Brief: What are the lines from the one with "Build this scene" through the one with "COL = S.collection", inclusive? Output them exactly, and leave out the pictures.

Information provided:
● ● ● ● ●

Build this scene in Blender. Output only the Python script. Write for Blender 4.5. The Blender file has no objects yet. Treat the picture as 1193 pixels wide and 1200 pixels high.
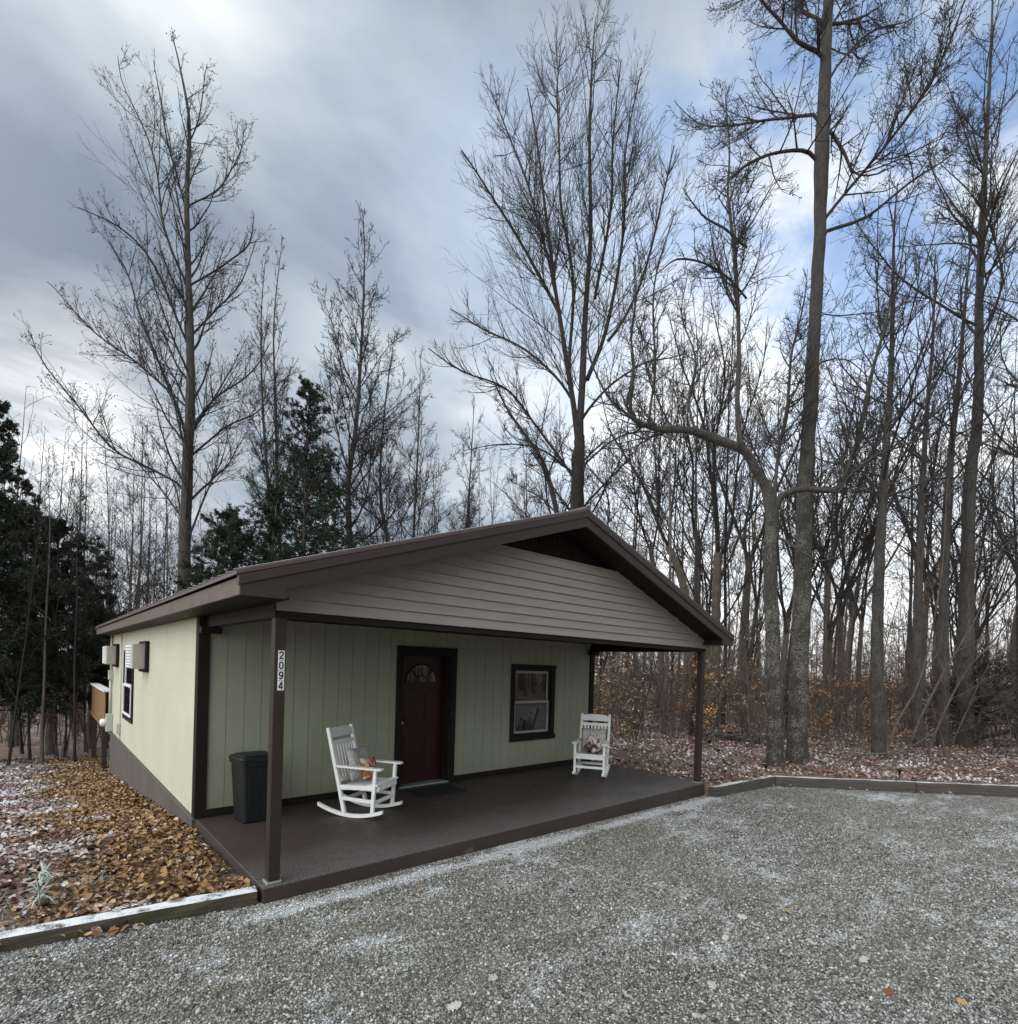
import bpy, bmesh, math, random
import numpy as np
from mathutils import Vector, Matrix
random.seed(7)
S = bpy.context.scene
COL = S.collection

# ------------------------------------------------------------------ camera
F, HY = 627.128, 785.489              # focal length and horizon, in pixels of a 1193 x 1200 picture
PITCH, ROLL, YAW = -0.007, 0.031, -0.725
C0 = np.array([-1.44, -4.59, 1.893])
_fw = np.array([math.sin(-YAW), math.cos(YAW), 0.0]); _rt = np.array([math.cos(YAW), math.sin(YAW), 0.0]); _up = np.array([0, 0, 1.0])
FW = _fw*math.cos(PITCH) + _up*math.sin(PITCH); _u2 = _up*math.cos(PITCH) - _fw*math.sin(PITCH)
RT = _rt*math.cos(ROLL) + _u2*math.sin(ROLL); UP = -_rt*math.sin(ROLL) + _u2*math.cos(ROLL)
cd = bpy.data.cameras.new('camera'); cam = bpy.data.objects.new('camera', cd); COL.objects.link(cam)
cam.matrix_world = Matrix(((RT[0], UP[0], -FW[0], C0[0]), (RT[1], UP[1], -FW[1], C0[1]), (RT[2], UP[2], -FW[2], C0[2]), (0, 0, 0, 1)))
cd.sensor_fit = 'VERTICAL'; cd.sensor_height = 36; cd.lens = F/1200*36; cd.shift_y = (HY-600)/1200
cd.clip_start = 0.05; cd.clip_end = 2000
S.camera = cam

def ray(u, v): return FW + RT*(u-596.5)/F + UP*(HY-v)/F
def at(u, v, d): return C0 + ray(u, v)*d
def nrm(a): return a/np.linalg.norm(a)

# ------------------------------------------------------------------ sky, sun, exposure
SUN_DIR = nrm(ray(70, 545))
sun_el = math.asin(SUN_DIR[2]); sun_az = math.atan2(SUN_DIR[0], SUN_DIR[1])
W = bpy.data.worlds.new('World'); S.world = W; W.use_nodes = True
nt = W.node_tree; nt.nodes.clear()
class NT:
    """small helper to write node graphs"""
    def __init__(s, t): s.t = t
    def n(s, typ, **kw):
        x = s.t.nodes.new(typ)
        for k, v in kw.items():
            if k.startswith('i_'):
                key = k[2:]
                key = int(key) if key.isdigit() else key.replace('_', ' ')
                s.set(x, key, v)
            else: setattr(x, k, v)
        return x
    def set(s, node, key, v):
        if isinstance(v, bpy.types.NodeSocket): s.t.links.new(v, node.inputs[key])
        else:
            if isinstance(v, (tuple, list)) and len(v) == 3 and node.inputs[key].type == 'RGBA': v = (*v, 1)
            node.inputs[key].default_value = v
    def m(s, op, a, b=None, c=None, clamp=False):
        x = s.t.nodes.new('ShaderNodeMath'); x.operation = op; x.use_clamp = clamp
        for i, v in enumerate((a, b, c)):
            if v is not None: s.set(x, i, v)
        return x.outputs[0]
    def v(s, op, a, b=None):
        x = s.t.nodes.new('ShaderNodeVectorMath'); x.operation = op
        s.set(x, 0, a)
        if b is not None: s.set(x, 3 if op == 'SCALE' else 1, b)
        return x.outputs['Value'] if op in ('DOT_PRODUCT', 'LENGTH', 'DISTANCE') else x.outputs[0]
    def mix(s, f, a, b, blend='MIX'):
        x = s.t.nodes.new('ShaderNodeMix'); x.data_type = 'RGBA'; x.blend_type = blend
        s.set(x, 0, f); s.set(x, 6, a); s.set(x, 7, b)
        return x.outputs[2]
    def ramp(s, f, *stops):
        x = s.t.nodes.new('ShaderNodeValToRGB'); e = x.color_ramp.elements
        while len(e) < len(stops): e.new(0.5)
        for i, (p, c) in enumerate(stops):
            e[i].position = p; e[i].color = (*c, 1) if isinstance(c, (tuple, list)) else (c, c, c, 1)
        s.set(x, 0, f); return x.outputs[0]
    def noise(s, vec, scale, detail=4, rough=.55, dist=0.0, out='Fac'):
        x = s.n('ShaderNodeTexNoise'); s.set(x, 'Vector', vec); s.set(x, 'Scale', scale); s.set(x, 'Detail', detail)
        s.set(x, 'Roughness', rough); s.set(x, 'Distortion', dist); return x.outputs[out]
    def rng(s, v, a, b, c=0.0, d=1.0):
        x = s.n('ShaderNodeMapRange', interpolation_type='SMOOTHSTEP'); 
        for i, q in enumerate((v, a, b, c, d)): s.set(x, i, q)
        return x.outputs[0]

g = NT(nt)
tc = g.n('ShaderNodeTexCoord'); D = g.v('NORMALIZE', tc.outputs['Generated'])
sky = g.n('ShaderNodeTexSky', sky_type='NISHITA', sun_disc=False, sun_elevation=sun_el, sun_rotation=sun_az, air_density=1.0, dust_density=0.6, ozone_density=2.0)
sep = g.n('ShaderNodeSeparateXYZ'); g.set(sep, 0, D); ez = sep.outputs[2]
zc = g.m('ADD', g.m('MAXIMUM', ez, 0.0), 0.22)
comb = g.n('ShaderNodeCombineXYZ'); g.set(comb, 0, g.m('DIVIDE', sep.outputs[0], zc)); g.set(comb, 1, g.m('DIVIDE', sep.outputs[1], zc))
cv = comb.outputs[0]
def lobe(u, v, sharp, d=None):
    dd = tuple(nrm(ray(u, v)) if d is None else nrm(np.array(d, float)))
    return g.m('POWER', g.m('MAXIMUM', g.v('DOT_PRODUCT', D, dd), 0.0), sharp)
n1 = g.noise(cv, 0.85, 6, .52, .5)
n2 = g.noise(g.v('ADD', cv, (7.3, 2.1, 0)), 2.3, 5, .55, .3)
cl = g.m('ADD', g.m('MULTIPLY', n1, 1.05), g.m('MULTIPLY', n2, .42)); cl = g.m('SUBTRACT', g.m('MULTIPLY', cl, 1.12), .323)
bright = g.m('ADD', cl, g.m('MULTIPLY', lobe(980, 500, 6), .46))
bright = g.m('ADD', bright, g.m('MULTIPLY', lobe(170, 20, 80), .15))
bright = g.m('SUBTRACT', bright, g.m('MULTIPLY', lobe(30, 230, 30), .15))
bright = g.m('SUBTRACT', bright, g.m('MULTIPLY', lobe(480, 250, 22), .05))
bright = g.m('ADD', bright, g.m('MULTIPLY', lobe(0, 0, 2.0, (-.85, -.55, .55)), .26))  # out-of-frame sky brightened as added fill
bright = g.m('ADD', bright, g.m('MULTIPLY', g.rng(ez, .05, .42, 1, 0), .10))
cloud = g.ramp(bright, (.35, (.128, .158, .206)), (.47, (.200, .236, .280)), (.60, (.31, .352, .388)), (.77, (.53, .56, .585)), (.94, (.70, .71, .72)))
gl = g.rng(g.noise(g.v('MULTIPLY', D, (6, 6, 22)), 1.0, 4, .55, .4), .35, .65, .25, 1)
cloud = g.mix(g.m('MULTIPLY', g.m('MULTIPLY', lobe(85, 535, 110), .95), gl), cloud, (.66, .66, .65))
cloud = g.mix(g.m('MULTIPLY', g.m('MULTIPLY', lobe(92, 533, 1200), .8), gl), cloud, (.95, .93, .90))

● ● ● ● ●

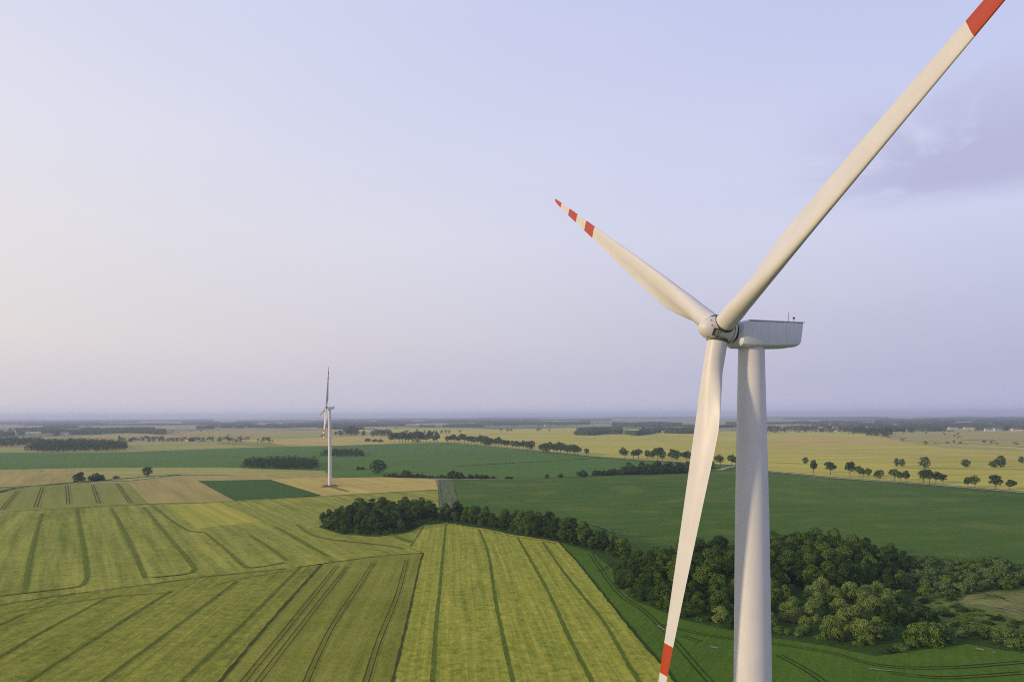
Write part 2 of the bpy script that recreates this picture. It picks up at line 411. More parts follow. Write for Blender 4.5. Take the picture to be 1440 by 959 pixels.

● ● ● ● ●

Solution to the exercise:
Build this scene in Blender. Output only the Python script. Write for Blender 4.5. The Blender file has no objects yet. Treat the picture as 1193 pixels wide and 1200 pixels high.
import bpy, bmesh, math, random
import numpy as np
from mathutils import Vector, Matrix
random.seed(7)
S = bpy.context.scene
COL = S.collection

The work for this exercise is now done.